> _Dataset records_
-----

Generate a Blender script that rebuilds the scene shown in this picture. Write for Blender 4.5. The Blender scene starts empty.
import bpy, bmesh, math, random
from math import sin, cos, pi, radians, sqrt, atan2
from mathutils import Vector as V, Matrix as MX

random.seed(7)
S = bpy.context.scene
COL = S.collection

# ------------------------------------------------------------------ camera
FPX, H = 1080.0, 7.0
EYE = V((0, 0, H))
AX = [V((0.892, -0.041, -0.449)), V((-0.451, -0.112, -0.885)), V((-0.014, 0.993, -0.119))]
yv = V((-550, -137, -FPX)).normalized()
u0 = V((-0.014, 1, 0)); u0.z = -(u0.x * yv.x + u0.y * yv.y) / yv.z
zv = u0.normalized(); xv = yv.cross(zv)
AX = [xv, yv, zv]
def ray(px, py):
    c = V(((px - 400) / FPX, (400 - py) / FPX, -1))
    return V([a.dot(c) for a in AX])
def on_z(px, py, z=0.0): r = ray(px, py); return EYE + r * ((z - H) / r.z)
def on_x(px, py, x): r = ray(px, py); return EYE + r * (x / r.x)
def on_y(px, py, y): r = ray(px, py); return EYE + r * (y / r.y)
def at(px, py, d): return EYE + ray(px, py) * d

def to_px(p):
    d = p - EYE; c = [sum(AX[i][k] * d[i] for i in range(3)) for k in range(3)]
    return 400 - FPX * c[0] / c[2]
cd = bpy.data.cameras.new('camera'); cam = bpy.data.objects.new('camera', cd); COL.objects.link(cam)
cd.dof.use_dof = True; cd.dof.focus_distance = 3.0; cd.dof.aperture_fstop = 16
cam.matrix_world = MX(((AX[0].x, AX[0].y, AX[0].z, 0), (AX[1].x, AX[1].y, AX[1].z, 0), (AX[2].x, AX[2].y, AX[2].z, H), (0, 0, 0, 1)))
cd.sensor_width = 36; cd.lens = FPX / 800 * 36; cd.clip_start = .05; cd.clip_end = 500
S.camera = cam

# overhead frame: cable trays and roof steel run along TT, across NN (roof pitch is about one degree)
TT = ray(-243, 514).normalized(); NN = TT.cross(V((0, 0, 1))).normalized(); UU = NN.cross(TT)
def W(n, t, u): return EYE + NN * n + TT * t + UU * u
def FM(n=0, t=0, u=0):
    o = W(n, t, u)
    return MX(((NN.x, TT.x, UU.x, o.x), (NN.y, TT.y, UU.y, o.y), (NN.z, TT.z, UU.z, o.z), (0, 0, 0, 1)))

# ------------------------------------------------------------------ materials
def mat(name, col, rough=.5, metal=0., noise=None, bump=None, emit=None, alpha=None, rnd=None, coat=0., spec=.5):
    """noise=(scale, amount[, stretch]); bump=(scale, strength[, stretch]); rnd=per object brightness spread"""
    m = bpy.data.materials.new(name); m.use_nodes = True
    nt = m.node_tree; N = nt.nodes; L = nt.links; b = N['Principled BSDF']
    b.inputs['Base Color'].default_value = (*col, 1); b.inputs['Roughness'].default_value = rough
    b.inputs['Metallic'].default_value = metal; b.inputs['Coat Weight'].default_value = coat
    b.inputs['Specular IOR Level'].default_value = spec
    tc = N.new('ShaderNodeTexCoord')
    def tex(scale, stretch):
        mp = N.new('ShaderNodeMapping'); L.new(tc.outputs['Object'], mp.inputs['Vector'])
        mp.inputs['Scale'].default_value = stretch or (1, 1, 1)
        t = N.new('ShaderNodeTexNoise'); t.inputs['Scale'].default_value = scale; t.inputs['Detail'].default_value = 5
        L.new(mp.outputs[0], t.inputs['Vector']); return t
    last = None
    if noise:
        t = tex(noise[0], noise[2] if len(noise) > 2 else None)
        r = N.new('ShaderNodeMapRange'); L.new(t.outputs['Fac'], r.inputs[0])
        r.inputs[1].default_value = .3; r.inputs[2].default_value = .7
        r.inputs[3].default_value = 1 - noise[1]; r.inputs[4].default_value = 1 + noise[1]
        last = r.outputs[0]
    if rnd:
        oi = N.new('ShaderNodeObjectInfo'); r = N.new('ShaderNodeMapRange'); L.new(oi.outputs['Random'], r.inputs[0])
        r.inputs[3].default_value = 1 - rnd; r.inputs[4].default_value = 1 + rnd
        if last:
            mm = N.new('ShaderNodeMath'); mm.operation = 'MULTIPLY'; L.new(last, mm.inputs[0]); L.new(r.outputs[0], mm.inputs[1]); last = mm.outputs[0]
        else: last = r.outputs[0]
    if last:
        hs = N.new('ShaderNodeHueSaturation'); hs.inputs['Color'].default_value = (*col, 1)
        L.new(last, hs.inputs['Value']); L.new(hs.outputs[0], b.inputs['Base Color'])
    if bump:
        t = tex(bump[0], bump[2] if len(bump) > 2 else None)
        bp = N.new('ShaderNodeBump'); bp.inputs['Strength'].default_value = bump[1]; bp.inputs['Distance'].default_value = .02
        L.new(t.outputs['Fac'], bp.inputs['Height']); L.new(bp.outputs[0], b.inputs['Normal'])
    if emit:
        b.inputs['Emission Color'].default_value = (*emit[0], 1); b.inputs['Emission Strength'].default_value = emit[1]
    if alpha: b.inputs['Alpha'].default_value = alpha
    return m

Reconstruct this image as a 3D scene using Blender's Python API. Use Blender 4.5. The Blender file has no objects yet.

-----

> _Your task_
Print, please, the lines above from the very first through the one that holds "COL = S.collection", both included, word for word and with nothing else.

> _Reply_
Generate a Blender script that rebuilds the scene shown in this picture. Write for Blender 4.5. The Blender scene starts empty.
import bpy, bmesh, math, random
from math import sin, cos, pi, radians, sqrt, atan2
from mathutils import Vector as V, Matrix as MX

random.seed(7)
S = bpy.context.scene
COL = S.collection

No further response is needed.